Apr 9, 2025
11:00am - 11:15am
Summit, Level 4, Room 427
Richard Schaller1,2
Argonne National Laboratory1,Northwestern University2
Colloidal nanoplatelets of cadmium selenide exhibit large absorption cross sections and homogeneously broadened band-edge transitions that offer utility in wide-ranging optoelectronic applications. We examined the temperature-dependence of amplified spontaneous emission (ASE) in 4- and 5-monolayer thick NPLs and find that the threshold for close-packed (neat) films decreases with decreasing temperature by a factor of 2–10 relative to ambient temperature owing to extrinsic (trapping) and intrinsic (phonon-derived line width) factors. Interestingly, for pump intensities that exceed the ASE threshold, we observed development of intense emission to lower energy provided that the film temperature is ≤200 K. For NPLs diluted in an inert polymer, both biexcitonic ASE and low-energy emission are suppressed, suggesting that described neat-film observables rely upon high chromophore density and rapid, collective processes.
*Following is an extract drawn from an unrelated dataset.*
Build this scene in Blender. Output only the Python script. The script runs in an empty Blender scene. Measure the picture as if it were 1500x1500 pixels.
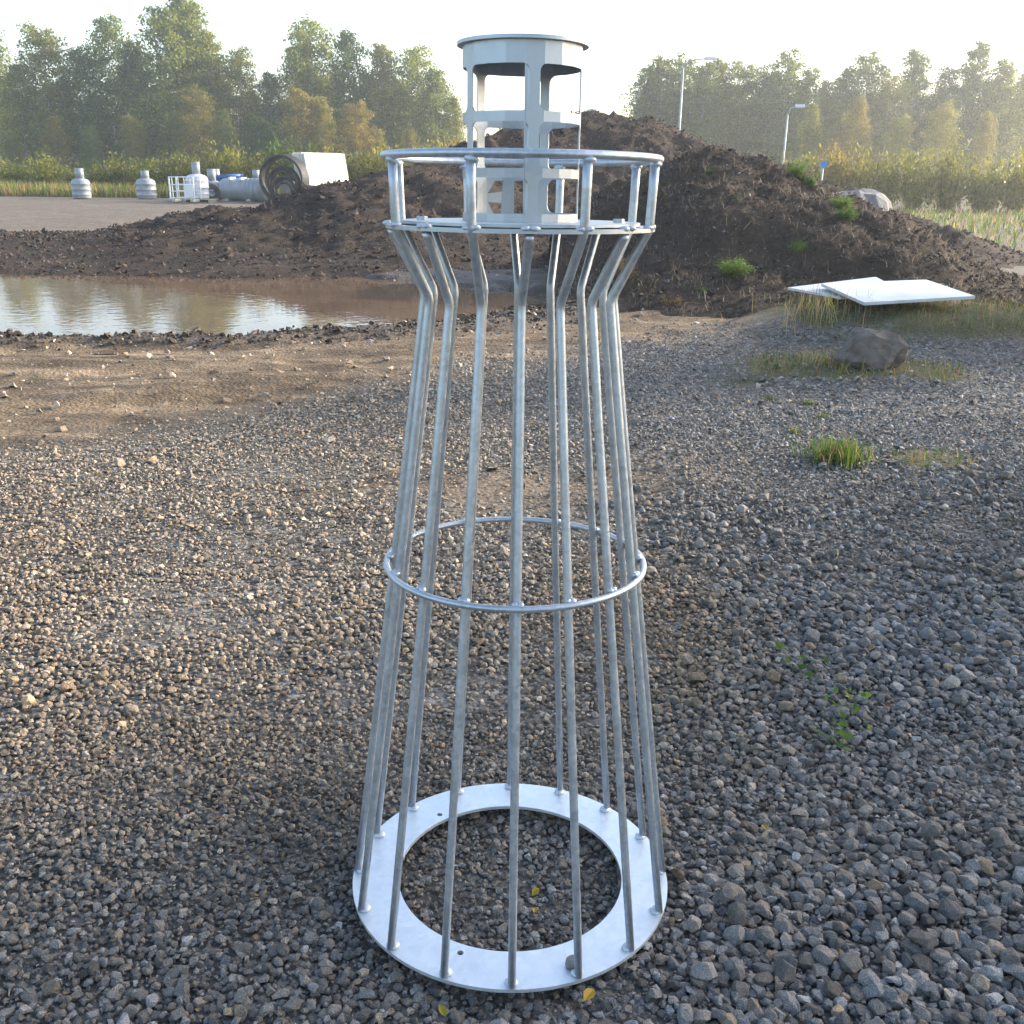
import bpy, bmesh, math, random
import numpy as np
from mathutils import Vector, Matrix, noise as mnoise

random.seed(7)
rng = np.random.default_rng(7)
scene = bpy.context.scene
COL = scene.collection
R = math.radians

# ---------------------------------------------------------------- camera
CAM = np.array([0.0, -1.964336, 1.510316])
FWD = np.array([-0.003798, 0.952719, -0.303829])
RGT = np.array([0.999871, 0.008352, 0.013689])
UPV = np.array([-0.015579, 0.303738, 0.952628])
FPX = 1455.85
# the frame leans back a little on the gravel; camera and frame share this tilt, the ground does not
TILT = R(1.3)
_T = np.array([[1, 0, 0], [0, math.cos(TILT), math.sin(TILT)], [0, -math.sin(TILT), math.cos(TILT)]])
CAM_L, FWD_L, RGT_L, UPV_L = CAM, FWD, RGT, UPV          # camera in the frame's own axes
CAM, FWD, RGT, UPV = _T @ CAM, _T @ FWD, _T @ RGT, _T @ UPV
cam_data = bpy.data.cameras.new('camera')
cam = bpy.data.objects.new('camera', cam_data)
COL.objects.link(cam)
cam_data.sensor_width = 36.0
cam_data.lens = FPX / 1500 * 36.0
cam_data.clip_start = 0.05
cam_data.clip_end = 2000
cam.matrix_world = Matrix(((RGT[0], UPV[0], -FWD[0], CAM[0]),
                           (RGT[1], UPV[1], -FWD[1], CAM[1]),
                           (RGT[2], UPV[2], -FWD[2], CAM[2]), (0, 0, 0, 1)))
scene.camera = cam

# ---------------------------------------------------------------- sky, sun, exposure
SUN_AZ, SUN_EL = R(64), R(20)          # azimuth to the right of straight ahead
sdir = Vector((math.sin(SUN_AZ) * math.cos(SUN_EL), math.cos(SUN_AZ) * math.cos(SUN_EL), math.sin(SUN_EL)))
world = bpy.data.worlds.new('World')
scene.world = world
world.use_nodes = True
wn = world.node_tree
wn.nodes.clear()
sky = wn.nodes.new('ShaderNodeTexSky')
sky.sky_type = 'NISHITA'
sky.sun_disc = False
sky.sun_elevation = SUN_EL
sky.sun_rotation = SUN_AZ
sky.air_density = 1.0
sky.dust_density = 2.0
sky.ozone_density = 1.0
wb = wn.nodes.new('ShaderNodeBackground')
wb.inputs['Strength'].default_value = 0.15
wo = wn.nodes.new('ShaderNodeOutputWorld')
wn.links.new(sky.outputs['Color'], wb.inputs['Color'])
wn.links.new(wb.outputs['Background'], wo.inputs['Surface'])

sun_data = bpy.data.lights.new('sun', 'SUN')
sun_data.energy = 3.0
sun_data.angle = R(1.6)
sun_data.color = (1.0, 0.90, 0.76)
sun = bpy.data.objects.new('sun', sun_data)
COL.objects.link(sun)
sun.rotation_euler = (-sdir).to_track_quat('-Z', 'Y').to_euler()
sun.location = (20, 20, 30)

scene.view_settings.view_transform = 'Standard'
scene.view_settings.look = 'None'
scene.view_settings.exposure = 1.75
scene.view_settings.gamma = 1.0
scene.view_settings.use_curve_mapping = False
scene.render.engine = 'CYCLES'
scene.cycles.use_denoising = True
scene.cycles.max_bounces = 6
scene.cycles.transparent_max_bounces = 8
scene.cycles.volume_bounces = 0

# ---------------------------------------------------------------- helpers
def at(px, py, Y):
    """Point at world depth Y along the view ray of a measured spot."""
    d = FWD * FPX + RGT * (px - 750.0) + UPV * (750.0 - py)
    k = (Y - CAM[1]) / d[1]
    return CAM + d * k

def on_ground(px, py, z=0.0):
    d = FWD * FPX + RGT * (px - 750.0) + UPV * (750.0 - py)
    k = (z - CAM[2]) / d[2]
    return CAM + d * k

def on_plate(px, py, z=0.0):
    d = FWD_L * FPX + RGT_L * (px - 750.0) + UPV_L * (750.0 - py)
    k = (z - CAM_L[2]) / d[2]
    return CAM_L + d * k

def hash2(ix, iy, seed):
    h = (ix.astype(np.int64) * 374761393 + iy.astype(np.int64) * 668265263 + seed * 974711) & 0xFFFFFFFF
    h = ((h ^ (h >> 13)) * 1274126177) & 0xFFFFFFFF
    h = h ^ (h >> 16)
    return (h & 0xFFFFFF) / float(0xFFFFFF)

def vnoise(x, y, seed=0):
    x = np.asarray(x, float); y = np.asarray(y, float)
    ix = np.floor(x); iy = np.floor(y)
    fx = x - ix; fy = y - iy
    fx = fx * fx * fx * (fx * (fx * 6 - 15) + 10); fy = fy * fy * fy * (fy * (fy * 6 - 15) + 10)
    a = hash2(ix, iy, seed); b = hash2(ix + 1, iy, seed); c = hash2(ix, iy + 1, seed); d = hash2(ix + 1, iy + 1, seed)
    return (a * (1 - fx) + b * fx) * (1 - fy) + (c * (1 - fx) + d * fx) * fy

def fbm(x, y, seed=0, octs=4, gain=0.5):
    s = 0; a = 1; t = 0
    for o in range(octs):
        s = s + a * vnoise(np.asarray(x) * 2 ** o + 17.3 * o, np.asarray(y) * 2 ** o - 9.1 * o, seed + o)
        t += a; a *= gain
    return s / t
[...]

Transient emission spectra, collected using a streak camera, reveal ultrafast red-shifting with the time of the lower energy emission. Taken together, these findings indicate a previously unreported process of amplified stimulated emission from polyexciton states that is consistent with quantum droplets and constitutes a form of exciton condensate. For studied samples, quantum droplets form provided that roughly 17 meV or less of thermal energy is available, which we hypothesize relates to polyexciton binding energy. Polyexciton ASE can produce pump-fluence-tunable red-shifted ASE even 120 meV lower in energy than biexciton ASE. Our findings convey the importance of biexciton and polyexciton populations in nanoplatelets and show that quantum droplets can exhibit light amplification at significantly lower photon energies than biexcitonic ASE.